Love and Other Indoor Sports, Part Two

Also known as the Sexy Fatcast About Sexy Sexytimes Sex. We answer listener questions in our inimitable way. This is probably our least-worksafe episode ever. You were warned. Seriously, wear headphones. Then it’ll be like we’re shouting filthy things directly into your brain!

The music heard in this episode is by Scott Joplin.

6 Responses to “Love and Other Indoor Sports, Part Two”

  1. Wacky Lisa Says:

    I loved this series of episodes.
    I was wondering what the name of the burial practices in the US documentary? Netflix need more search options.

    Finally I want to let you know about this post on Sexis Magazine. http://www.edenfantasys.com/sexis/sex/whore-journals-part-22-500-pound-man-1227101/
    A few people have found it offensive, myself included. This shows how important episodes like these are.

  2. Maize Says:

    This is a great, fun episode. 🙂 I totally agree with affirming for people that kinky sex is okay and doesn’t make you a bad person. I’d like to see some love (or at least, affirmation) for vanilla sex also. In a lot of communities, there’s a strong idea that people who are into vanilla sex, or at least aren’t into anything that falls on the spectrum that person doing the talking calls “kinky”, then you’re automatically closed-minded and boring. I mean, even just now on the podcast, the whole, “It’s easy for fat people to have totally dull, boring vanilla sex,” phrase was tossed out without any kind of comment or disclaimer (which is only a contrast since you’re both so careful about how it’s okay to like what you like in all other respects).

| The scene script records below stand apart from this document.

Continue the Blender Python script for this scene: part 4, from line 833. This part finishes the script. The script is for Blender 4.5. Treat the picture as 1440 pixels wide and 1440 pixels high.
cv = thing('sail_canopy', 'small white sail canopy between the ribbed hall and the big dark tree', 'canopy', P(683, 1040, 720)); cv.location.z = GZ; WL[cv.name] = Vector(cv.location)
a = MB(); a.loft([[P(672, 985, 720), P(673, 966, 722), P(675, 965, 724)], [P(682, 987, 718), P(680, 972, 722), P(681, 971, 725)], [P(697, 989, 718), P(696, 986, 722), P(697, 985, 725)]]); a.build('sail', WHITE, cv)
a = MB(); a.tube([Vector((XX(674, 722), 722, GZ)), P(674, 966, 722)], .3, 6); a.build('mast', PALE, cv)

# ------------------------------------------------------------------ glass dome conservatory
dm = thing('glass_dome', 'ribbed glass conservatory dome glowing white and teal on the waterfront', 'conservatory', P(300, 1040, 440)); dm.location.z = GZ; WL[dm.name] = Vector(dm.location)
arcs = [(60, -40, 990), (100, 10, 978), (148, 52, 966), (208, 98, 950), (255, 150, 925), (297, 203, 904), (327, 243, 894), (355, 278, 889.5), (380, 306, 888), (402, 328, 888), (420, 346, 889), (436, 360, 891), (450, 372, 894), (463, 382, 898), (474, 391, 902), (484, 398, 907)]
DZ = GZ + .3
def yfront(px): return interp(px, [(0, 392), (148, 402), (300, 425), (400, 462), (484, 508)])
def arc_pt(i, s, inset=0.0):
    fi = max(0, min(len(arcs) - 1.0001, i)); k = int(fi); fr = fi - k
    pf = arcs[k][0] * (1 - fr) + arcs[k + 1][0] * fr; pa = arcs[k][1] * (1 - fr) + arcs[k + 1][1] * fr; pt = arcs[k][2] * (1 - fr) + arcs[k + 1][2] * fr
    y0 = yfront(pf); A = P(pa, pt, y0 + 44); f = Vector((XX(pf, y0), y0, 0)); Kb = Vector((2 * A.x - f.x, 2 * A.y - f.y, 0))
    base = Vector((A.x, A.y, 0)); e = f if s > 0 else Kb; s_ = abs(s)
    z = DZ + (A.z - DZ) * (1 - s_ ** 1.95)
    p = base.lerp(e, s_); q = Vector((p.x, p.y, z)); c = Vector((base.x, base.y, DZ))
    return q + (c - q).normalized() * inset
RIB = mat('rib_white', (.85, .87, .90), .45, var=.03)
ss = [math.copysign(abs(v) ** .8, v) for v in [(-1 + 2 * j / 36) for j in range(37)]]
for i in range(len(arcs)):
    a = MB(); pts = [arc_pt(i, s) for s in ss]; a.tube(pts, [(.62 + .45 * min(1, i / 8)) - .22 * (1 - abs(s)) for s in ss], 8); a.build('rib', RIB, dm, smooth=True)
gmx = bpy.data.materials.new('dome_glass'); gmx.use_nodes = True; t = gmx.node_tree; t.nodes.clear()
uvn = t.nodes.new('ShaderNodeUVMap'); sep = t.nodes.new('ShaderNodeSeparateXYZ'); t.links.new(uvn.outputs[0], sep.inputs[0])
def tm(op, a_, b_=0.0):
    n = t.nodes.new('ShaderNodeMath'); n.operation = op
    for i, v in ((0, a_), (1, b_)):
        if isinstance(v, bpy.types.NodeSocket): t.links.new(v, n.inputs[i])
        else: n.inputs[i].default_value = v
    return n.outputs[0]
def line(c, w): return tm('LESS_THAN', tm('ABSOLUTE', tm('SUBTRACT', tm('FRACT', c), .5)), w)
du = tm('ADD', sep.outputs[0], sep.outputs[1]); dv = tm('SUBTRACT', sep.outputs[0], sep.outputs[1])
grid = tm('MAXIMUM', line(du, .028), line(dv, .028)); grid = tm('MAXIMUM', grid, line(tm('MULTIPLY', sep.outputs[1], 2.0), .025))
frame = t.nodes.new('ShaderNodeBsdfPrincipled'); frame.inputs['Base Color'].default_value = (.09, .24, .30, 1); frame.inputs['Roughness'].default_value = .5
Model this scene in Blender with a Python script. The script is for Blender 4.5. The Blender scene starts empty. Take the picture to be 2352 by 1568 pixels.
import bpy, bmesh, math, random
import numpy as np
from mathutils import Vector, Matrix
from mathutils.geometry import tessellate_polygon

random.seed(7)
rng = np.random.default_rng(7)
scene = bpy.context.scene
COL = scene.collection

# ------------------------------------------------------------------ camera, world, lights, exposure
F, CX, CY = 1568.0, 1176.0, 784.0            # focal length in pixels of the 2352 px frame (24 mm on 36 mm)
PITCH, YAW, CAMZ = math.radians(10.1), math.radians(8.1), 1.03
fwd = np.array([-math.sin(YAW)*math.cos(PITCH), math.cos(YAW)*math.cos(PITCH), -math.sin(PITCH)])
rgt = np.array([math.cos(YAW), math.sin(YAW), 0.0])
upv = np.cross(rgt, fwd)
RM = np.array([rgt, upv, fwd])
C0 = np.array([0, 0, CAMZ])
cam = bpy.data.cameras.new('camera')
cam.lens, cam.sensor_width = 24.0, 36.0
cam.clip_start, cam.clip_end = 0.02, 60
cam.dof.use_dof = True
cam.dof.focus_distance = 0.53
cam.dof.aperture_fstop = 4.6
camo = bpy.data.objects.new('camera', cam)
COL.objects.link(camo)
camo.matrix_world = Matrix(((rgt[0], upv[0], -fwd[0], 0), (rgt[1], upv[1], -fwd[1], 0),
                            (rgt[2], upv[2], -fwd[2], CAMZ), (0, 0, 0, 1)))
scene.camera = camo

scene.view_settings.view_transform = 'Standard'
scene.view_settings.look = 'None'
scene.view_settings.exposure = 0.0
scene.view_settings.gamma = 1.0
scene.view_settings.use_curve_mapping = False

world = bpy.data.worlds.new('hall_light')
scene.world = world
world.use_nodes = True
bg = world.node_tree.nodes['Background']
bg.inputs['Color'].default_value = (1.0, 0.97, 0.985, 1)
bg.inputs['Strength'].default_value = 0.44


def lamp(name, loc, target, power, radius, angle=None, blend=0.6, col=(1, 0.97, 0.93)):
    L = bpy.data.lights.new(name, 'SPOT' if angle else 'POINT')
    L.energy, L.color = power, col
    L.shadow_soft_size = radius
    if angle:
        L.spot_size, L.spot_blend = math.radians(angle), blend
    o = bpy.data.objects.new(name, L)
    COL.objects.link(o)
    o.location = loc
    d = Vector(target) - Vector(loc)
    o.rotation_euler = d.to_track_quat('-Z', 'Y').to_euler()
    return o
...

I think there are a lot of people who fall entirely on the “vanilla” spectrum who have tried lots of other things and are totally open-minded about them and have tried lots of things and have found that they either didn’t get them off or were bad for them for some other reason, and I find that in a lot of communities, those people can take a lot of flack very casually, possibly even unintentionally, by way of casual dismissal and put-downs that people just haven’t thought about.

  3. Rebecca Says:

    Again, I thoroughly enjoyed this series. I hate to admit that at the age of 22 I still get overly giggly and shy about the subject of sex, but it is so representative of my experience level and knowledge. As someone who has not been in committed relationships, I find it hard to even allow myself to discuss or engage in this topic largely because I had always thought that other people would think “Ew, gross, fat people sex.” This fear has hindered my ability to believe that a person could be attracted to me in this way, and I largely did go to the assumption that something is “wrong” with this person. I’m glad I listened to this podcast. Maybe the idea can sink into my brain, and I won’t let fear rule my life, which is really ridiculous when I begin analyzing its effects.

    Enough rambling, thanks for the topic discussion :).

  4. tigi Says:

    Ok I finally got to listen to this today and I love love love this series. AND! On a slight tangent based off of something that came up — I agree that the terms for, ahem, ladies doing it for themselves are not as fun as the terms for male masturbation (p.s. I totally remember that Rocko’s Modern Life episode. And do you remember that the name of the fast food restaurant was “Chokey Chicken?” Even at 11 I was charmed by the audacity!) I feel the same way about most sexual terms. They just are more FUN for the menfolk. Like boner. It sounds a wee bit too precious for me to say “I am aroused” or “turned-on” by something, but way more fun to say “I have a total boner.” It’s a fun and funny word and sex should be fun. And generally is funny.

    As for the being-on-top issue, I guess my general view is that if someone is offended by my jiggly parts as I’m on top of them while we are doing the deed then, well, they can go fuck themselves, instead. It’s kinda like all those douchebaggy guys who go around preemptively rejecting fat girls — my question is, what makes them think I’d be attracted to them, in the first place?

  5. paperkingdoms Says:

    Because I thought it was where you were going when you suggested that being dressed might be a baby step along the way to being comfortable on top, blindfolds are also an option. [Again, it’d be sad if it were an always and forever the only way you were comfortable thing, but can be fun and if it works, it works.]

  6. Ankaret Says:

    Thank you for this! It really *was* just like having you shout filthy things directly into my brain!

    Also, I need to take on board what you were saying about not making blanket condemnations of fetishists. I have to admit, I’ve made some sweeping remarks about fetishists in the past. The problem is that while I know there are respectful, honest kinksters out there – heck, I count several of them as my friends – I also hang out on a board for people with long hair, and the fetishists who show up there are like horseflies in Scotland – they keep showing up and they keep zoning in on people who have no interest in providing them with what they want and no matter what anyone does (and the board mods do a good job!) they won’t go away. It’s like they just can’t fathom the idea that a mostly female community could get together to talk about shampoo and hair sticks and not want to stop doing that and cater to their sexual preferences, and it’s put me off fetishists in a big way. But I should remember to say ‘clueless overentitled fetishists’ when I mean ‘clueless overentitled fetishists’ and not just assume all fetishists are that way.